Liverpool

Liverpool 1892


A special year for a very special Scottish club. Say what now? You heard me. A Scottish club. How can this be? When all of your players are Scottish, it is hard to fight on the coincidence of Liverpool happening to be in Lancashire.

It is hard to imagine this happening, in the 21
st century. Maybe in American sport, where the link between a place and a sports club has been long broken. Not in the UK, since major ructions were caused by Woolwich Arsenal moving to North London in 1913 and more recently, Wimbledon to Milton Keynes. We start with a football war which had unforeseen consequences. Anfield was the home of Everton FC. You read that right. Everton FC. Their success and increasing attendances led to increased profits. Profits of which the owner of the stadium, John Houlding, wanted a bigger share. Everton refused to pony up more cash and left Anfield for good. Anfield 1892: the stadium without a team.

What was the solution? Create a new team called the
Everton Football Club and Athletic Grounds Company. Nice try, Mr Houlding, but no coconut. The English Football League banned the name. Everton FC of the new Goodison Park were judged to be the only club entitled to the word ‘Everton’. So - Liverpool FC was invented, wearing blue and white halves, until 1894.

In the aftermath of John Houlding’s nightmare scenario, the owner of Anfield Stadium gave the new Liverpool Board £500 to buy a team of players. Technically John McKenna was just a Board Member and William Barclay was Secretary. In those days that meant he was team manager. By the way, the English Football League had rejected Liverpool’s 1892 application from a club which was only weeks’ old. Instead, Liverpool joined the Lancashire League and won it at the first attempt.

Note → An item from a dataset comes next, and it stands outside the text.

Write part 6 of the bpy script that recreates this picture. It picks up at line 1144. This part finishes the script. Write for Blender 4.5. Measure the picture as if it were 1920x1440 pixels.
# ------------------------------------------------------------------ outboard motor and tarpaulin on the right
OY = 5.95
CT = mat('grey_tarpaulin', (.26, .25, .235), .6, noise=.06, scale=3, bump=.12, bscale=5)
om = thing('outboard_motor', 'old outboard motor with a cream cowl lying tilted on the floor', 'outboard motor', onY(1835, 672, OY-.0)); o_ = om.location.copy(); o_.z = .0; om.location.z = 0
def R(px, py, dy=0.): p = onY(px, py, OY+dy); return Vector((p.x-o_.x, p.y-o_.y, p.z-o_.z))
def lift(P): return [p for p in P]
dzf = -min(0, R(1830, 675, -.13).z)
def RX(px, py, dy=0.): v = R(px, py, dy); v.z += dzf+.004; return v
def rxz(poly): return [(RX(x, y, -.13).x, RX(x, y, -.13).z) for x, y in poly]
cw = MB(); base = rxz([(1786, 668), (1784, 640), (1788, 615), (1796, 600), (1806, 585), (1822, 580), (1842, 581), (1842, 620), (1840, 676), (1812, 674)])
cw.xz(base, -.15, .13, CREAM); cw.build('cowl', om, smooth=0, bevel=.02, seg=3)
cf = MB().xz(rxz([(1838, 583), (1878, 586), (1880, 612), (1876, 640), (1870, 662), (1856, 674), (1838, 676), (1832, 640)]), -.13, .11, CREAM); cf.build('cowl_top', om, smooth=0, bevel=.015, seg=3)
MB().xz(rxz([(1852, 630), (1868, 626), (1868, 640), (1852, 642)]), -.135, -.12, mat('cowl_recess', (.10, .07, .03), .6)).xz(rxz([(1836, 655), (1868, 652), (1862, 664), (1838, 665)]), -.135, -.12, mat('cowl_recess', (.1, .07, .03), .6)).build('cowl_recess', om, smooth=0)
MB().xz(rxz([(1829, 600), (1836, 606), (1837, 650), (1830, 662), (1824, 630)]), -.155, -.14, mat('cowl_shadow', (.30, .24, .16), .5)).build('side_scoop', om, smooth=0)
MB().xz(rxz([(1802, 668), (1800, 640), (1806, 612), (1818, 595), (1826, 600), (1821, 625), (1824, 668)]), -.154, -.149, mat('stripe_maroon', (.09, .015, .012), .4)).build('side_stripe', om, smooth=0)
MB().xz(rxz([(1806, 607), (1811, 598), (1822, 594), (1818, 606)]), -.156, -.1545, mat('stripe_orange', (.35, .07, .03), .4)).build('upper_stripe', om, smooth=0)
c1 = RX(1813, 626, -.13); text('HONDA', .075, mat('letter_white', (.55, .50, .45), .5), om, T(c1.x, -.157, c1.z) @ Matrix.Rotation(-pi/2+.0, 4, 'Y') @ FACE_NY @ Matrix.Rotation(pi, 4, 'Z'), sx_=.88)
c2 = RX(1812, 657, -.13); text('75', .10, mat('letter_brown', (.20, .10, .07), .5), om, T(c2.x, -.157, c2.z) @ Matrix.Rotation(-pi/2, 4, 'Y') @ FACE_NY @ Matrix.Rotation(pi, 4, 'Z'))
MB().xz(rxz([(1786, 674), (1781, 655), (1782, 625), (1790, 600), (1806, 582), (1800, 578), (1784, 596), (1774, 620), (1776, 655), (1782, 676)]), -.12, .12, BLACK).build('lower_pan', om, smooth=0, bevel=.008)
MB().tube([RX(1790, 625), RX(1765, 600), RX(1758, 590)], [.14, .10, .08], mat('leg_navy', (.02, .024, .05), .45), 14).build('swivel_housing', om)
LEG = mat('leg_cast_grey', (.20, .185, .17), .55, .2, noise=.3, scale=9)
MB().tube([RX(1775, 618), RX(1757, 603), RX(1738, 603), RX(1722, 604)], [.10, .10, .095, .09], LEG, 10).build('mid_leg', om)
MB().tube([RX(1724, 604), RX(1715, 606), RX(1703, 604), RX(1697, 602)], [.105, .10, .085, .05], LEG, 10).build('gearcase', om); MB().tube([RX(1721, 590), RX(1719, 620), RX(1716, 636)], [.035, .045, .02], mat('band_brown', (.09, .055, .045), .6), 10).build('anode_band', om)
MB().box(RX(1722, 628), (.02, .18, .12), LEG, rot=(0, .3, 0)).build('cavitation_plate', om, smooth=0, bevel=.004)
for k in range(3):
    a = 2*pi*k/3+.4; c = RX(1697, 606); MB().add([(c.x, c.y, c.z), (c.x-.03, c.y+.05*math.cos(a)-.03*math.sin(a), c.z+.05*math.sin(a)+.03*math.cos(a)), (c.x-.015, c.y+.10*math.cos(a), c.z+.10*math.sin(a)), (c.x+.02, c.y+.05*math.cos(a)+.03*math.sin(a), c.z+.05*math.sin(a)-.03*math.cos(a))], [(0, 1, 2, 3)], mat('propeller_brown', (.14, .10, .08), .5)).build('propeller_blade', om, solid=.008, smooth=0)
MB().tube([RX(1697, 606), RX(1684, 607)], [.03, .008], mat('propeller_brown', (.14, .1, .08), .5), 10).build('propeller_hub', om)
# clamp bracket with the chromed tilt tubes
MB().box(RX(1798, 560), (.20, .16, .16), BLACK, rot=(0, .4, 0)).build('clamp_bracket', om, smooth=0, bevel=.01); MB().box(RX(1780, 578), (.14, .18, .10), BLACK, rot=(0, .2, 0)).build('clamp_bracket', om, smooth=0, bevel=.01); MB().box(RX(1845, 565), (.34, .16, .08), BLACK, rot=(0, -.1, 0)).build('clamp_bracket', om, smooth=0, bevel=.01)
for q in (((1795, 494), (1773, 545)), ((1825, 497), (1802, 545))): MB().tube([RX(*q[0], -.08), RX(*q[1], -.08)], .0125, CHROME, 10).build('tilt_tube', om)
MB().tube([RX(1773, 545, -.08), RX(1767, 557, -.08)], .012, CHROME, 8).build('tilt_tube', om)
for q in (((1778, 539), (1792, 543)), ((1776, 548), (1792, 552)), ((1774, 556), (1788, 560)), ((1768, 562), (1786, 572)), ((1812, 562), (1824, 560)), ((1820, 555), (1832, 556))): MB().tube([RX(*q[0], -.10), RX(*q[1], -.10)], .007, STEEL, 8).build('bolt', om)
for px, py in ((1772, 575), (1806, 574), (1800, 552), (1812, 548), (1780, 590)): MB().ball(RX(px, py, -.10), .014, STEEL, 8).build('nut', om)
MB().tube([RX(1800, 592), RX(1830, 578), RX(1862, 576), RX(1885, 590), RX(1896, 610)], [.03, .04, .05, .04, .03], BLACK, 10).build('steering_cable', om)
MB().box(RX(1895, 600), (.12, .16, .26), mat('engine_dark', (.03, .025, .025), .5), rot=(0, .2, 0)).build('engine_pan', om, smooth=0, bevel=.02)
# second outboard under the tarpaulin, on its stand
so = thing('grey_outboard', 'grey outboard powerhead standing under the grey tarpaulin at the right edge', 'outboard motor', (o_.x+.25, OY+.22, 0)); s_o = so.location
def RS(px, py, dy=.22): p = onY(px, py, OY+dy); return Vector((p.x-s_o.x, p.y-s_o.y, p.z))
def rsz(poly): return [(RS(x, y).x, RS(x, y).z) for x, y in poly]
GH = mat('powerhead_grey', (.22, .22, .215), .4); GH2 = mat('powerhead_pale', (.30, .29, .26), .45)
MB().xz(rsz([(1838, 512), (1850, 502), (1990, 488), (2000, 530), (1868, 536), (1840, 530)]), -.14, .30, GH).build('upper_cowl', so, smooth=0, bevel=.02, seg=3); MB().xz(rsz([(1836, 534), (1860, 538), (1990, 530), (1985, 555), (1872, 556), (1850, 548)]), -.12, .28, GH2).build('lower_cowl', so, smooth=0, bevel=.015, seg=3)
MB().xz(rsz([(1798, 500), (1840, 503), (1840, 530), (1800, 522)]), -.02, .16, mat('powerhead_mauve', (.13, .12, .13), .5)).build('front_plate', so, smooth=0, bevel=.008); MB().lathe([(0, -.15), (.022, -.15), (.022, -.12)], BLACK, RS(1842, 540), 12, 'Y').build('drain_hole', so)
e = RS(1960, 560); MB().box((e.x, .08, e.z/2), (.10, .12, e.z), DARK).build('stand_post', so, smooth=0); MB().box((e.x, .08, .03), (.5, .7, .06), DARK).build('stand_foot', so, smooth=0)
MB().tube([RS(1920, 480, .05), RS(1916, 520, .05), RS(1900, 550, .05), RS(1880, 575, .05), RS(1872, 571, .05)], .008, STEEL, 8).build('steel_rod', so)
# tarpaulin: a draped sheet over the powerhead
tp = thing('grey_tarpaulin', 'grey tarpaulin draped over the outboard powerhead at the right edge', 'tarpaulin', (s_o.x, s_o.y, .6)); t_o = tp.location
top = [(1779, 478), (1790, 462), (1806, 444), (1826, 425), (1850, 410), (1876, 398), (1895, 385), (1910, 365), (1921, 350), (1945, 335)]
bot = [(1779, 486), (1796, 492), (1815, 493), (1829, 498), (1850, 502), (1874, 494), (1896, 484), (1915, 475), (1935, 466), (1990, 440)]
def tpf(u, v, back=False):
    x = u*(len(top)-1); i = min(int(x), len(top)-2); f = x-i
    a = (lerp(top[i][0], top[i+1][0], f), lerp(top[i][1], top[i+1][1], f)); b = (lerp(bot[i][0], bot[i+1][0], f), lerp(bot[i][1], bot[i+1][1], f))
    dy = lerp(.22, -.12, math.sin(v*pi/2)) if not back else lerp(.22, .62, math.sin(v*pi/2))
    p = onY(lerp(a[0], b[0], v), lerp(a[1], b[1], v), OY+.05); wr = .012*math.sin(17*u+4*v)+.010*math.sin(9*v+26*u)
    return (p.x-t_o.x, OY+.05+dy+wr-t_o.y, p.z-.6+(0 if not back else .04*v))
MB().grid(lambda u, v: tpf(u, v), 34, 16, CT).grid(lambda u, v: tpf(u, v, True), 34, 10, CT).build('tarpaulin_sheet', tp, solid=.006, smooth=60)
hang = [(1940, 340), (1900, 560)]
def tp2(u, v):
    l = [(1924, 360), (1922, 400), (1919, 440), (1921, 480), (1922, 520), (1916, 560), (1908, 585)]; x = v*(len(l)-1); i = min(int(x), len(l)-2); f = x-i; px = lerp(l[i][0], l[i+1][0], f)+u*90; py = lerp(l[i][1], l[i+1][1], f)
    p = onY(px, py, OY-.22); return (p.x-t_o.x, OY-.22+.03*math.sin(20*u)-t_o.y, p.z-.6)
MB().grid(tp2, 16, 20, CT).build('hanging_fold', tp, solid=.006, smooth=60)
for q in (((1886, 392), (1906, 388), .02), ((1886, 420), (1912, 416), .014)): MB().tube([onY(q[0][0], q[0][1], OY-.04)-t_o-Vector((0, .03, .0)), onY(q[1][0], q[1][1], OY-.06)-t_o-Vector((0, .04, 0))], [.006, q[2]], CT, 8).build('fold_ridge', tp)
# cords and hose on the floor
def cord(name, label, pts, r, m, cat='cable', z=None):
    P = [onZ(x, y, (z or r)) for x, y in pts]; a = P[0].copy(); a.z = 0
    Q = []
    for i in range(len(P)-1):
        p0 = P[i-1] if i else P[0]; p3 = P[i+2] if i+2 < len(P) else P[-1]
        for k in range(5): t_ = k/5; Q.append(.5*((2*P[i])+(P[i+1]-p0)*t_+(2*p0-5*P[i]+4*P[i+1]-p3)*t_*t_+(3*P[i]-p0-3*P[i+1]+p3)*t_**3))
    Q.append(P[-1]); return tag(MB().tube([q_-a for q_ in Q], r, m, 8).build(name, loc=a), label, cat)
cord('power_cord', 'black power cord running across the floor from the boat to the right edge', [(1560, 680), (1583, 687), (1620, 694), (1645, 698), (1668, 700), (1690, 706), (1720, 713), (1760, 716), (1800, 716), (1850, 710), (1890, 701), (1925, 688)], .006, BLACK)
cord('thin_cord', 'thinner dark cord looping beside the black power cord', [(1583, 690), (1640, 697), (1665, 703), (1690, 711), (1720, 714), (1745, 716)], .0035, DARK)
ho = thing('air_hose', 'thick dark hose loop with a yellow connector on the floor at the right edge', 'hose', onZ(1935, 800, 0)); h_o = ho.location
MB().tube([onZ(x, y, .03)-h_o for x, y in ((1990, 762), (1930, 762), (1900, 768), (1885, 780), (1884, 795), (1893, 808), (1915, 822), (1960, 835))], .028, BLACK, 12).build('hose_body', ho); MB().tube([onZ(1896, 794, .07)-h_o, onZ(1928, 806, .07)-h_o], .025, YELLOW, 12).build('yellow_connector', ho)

Why were they called the ‘Team of the Macs’? Here is the team lines and birthplaces for the first ever Liverpool game in the Lancashire League 3 September 1892: Sydney Ross (Edinburgh), Andrew Hannah (Renton), Duncan McLean (Renton), Joe Pearson (Lancashire his only game for Liverpool), Joe McQue (Springburn), Jim McBride (Renton), Tom Wylie (Maybole), Jock Smith (Kilmarnock), Malcolm McVean (Bonhill), Jonathan Cameron (Glasgow), Andrew Kelvin, (Kilmarnock). In the next game, Pearson was replaced by James Kelso from Cardross, who was, in turn replaced by John Miller from Dumbarton for the third ever competitive game.

Liverpool won the League at the first attempt, on goal difference from Blackpool. The Team of the Macs had succeeded by the skin of their Merseyside teeth. Champions, on 36 points, but with a better goal difference than Blackpool and only one point in front of third placed Bury. They applied to join the EFL and this time, got lucky. Accrington had resigned, leaving one space. Even better, Bootle FC of Liverpool (Andrew Watson’s old team) had resigned, leaving the City one team short.

Here is a cracking fact which shows that William Barclay was important, but not crucial, in the chaos surrounding the foundation of Liverpool. The Liverpool website says:

Barclay apparently knew nothing of the club’s successful application for membership of the Second Division in 1893 until he received a telegram instructing him to travel to London to arrange the fixtures for Liverpool’s debut season as a member of the League. McKenna, not Barclay, went to the capital as Liverpool’s representative. That single incident indicates how much more involved McKenna was really with policy and key decisions.

Liverpool were not alone. Look at Sunderland for another example of a team packed to the rafters with Scots. It was clear that immediate success could only be guaranteed by heading north of the Border and getting yourself some professionals who knew how to play the Combination Game. No Scotch Professor, no party.